- Request -
Reproduce exactly the opening lines of the listing, stopping after the line that contains "sc.camera = cam" and including it.

- Available data -
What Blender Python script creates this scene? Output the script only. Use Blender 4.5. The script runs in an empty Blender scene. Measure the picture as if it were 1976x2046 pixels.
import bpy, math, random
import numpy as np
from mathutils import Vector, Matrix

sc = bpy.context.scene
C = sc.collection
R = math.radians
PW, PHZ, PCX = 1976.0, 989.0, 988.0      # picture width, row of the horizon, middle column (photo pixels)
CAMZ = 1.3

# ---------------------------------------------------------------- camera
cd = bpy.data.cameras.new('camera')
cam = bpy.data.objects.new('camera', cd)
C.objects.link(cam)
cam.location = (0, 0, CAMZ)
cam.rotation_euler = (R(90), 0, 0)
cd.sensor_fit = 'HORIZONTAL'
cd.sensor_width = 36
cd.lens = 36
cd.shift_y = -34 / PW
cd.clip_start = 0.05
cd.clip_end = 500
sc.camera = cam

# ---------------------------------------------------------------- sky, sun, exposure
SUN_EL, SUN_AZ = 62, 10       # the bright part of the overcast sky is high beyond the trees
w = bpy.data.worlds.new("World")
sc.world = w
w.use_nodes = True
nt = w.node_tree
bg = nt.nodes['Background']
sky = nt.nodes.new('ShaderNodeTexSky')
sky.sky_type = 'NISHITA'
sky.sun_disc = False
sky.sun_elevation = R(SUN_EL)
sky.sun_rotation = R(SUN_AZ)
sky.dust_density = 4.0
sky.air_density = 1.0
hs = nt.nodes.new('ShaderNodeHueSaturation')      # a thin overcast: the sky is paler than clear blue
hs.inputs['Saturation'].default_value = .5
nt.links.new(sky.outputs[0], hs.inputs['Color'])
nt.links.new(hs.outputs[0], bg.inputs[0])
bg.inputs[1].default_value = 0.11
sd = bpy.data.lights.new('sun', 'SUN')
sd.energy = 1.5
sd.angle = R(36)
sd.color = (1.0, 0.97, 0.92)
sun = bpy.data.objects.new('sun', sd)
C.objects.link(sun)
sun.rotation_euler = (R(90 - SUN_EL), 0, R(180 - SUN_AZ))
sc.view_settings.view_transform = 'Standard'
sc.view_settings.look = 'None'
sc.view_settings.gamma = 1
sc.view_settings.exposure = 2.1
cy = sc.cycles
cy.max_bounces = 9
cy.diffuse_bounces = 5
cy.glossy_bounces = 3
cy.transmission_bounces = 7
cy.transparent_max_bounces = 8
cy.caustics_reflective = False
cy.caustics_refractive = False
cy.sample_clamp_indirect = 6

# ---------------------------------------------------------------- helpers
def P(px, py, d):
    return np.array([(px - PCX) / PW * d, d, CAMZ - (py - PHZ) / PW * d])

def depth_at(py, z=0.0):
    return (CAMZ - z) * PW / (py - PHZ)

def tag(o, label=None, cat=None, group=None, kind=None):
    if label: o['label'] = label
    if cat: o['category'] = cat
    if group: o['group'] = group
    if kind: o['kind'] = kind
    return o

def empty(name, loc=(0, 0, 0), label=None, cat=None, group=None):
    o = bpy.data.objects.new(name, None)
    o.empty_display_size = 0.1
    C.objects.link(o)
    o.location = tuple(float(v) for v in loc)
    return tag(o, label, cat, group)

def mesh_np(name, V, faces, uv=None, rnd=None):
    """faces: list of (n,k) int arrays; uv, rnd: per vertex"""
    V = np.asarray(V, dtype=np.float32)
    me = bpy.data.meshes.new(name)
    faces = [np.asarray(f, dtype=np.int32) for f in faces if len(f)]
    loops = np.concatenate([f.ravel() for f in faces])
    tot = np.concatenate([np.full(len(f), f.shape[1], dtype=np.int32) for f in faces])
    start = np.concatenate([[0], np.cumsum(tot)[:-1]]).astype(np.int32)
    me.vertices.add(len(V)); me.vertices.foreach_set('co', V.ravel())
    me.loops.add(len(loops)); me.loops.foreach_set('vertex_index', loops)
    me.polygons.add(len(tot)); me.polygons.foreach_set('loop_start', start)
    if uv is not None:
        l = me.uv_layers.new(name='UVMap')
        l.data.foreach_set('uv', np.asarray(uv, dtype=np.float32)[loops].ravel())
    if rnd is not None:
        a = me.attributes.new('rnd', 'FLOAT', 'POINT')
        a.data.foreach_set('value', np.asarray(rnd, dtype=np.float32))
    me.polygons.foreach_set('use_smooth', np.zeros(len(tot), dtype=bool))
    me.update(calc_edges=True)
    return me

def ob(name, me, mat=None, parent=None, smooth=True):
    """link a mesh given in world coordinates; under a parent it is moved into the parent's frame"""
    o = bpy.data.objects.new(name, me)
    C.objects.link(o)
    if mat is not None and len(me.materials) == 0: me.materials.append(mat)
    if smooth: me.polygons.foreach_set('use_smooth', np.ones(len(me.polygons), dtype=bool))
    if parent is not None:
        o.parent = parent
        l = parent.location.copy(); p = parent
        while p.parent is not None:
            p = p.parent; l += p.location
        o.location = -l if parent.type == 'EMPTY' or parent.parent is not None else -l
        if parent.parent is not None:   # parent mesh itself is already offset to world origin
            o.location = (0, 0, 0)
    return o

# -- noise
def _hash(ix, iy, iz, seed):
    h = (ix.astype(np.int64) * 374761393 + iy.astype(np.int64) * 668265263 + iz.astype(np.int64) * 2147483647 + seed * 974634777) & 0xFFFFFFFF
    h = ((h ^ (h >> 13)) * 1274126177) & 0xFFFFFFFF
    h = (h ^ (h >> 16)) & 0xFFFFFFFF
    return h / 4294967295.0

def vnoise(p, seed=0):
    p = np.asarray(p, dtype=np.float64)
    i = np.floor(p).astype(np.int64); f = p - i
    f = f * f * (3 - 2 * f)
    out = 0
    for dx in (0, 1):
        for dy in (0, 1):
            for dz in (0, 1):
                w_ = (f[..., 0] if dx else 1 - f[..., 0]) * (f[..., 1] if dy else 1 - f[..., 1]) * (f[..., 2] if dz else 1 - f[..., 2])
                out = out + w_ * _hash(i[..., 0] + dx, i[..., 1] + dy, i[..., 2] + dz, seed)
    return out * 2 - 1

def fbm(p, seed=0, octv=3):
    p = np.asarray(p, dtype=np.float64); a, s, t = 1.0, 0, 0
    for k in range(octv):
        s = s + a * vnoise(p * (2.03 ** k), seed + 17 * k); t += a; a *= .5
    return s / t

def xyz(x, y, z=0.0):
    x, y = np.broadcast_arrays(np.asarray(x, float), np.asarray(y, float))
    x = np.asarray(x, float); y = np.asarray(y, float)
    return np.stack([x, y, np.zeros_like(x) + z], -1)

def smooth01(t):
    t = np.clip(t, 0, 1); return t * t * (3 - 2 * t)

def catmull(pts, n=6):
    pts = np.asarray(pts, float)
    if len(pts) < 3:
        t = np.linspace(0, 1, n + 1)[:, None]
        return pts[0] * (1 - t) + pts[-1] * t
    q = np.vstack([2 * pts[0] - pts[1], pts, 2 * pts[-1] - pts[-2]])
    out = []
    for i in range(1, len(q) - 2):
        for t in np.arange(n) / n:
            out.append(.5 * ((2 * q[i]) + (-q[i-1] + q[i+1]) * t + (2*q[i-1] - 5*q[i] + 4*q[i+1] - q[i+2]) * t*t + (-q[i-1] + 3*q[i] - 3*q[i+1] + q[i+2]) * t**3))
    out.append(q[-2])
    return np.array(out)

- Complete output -
What Blender Python script creates this scene? Output the script only. Use Blender 4.5. The script runs in an empty Blender scene. Measure the picture as if it were 1976x2046 pixels.
import bpy, math, random
import numpy as np
from mathutils import Vector, Matrix

sc = bpy.context.scene
C = sc.collection
R = math.radians
PW, PHZ, PCX = 1976.0, 989.0, 988.0      # picture width, row of the horizon, middle column (photo pixels)
CAMZ = 1.3

# ---------------------------------------------------------------- camera
cd = bpy.data.cameras.new('camera')
cam = bpy.data.objects.new('camera', cd)
C.objects.link(cam)
cam.location = (0, 0, CAMZ)
cam.rotation_euler = (R(90), 0, 0)
cd.sensor_fit = 'HORIZONTAL'
cd.sensor_width = 36
cd.lens = 36
cd.shift_y = -34 / PW
cd.clip_start = 0.05
cd.clip_end = 500
sc.camera = cam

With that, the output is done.